Making the first Halberd game

It's done! Earlier this week, I finished the last of the features I needed for Halberd's MVP. I'm going to sit down and make a game with it now, so I thought I'd bring you along for the ride. Please bear in mind that Halberd is still in a very rough state, I've done basically no polish or UX work with this version yet.

Why Make a Game Before Release?

Longtime readers have likely noticed that I do this all the time, but don't really explain why I take the time to make games before engine releases. In fact, I even denounced this practice during a retrospective last year (For the curious but lazy, check the section titled "Total Overkill"). So why am I doing it now?

There are a few good reasons why I feel a need to make a game before pushing my work to the internet and calling it a day:
  1. Making a game is a way to validate that the tool works, by forcing me to engage with all of its features.
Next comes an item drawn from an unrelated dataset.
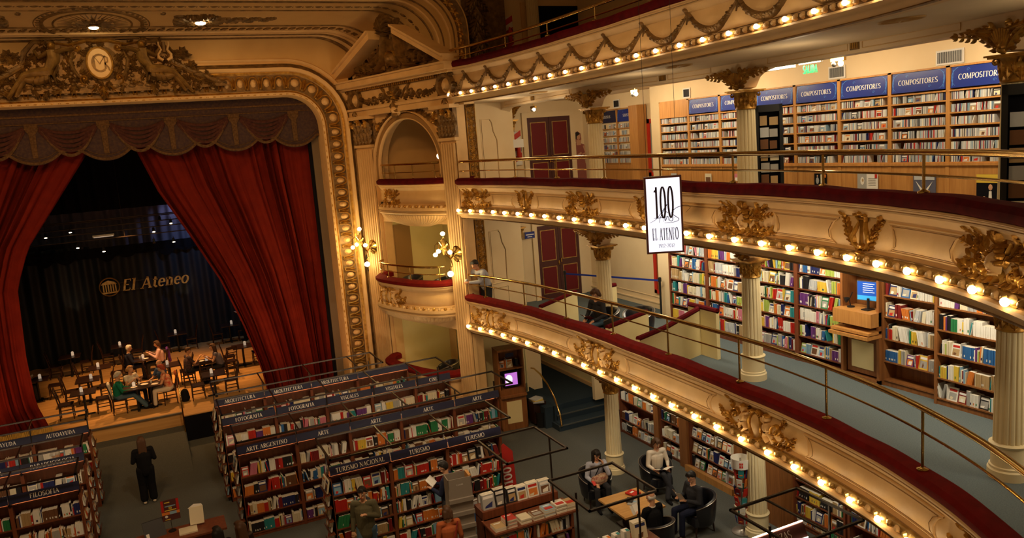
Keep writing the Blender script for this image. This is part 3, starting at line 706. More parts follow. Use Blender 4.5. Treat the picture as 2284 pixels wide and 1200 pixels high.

If there are any bugs or missing parts, I can fix them before release. It also lets me see which features need the most love and which are 'good enough' as-is.
  2. Having games made in an engine is also good for proving its capabilities. Anyone can make game development tools, but if no good games have ever been made with them then they'll be a tough sell for other devs.
  3. Finally, games can also serve as a useful reference for anyone who wants to try Halberd out. I don't think anyone will at this point in development, but when people do start using it they'll have something to help them.
Clearly, there are some real benefits to using your own tools before offering them to the world. But why not small demos like I did with DFGame?

In response to my previous post, I would argue that the circumstances around Halberd make points 2 and 3 legitimate in a way that they weren't for DFEngine. My stated goal with Halberd is to produce a game engine as a product for others to use, whereas my old mistakes were mainly for personal use. I've seen certain engines receive criticism in the past because the devs didn't use them to make their own games, so clearly this is a factor that some people care about.

Additionally, the large scope of Halberd makes it a real marathon of a project. I need to break it up with smaller game projects if I want to keep my sanity! Not all of my 'filler' will be made with Halberd, but it's still a convenient excuse to give the engine a workout.

About the Game

Right now, Halberd's limited featureset heavily restricts what I can and can't do. To get around that, I'm going to start things off with a very simple game about a knight slaying a dragon. It's a typical story that has been done to death, but that makes it easy to work with, perfect for a limited toolbox. We can try some more exciting things for future versions of the engine.

Due to the limitations, I'm also aiming for around 8-10 minutes of gameplay. That should be enough for the game to show off everything Halberd currently has to offer without overstaying its welcome.

Too Much Information?

With this mini-project, I'm going to do something different from my usual fare. Nowadays I mostly write posts when I have some specific 'theme' or aspect of a project that I want to cover, but that leaves out a lot of potentially interesting things. I never really write about anything outside of fairly dry programming topics, but I enjoy other aspects of development too.

I think it could be interesting to share my process in detail, so I'm going to try documenting everything I do and see how things turn out. Assuming it all goes how I want it to, you'll be able to see the game's assets take shape from start to finish, including any drafts and thrown-out ideas. It'll slow the pace of the project down, but I think the idea has enough merit to try just once.

You can expect a few weeks (hopefully no more than that) of posts talking about various parts of the game as I work on it. Following that, I'll probably return to my usual non-schedule.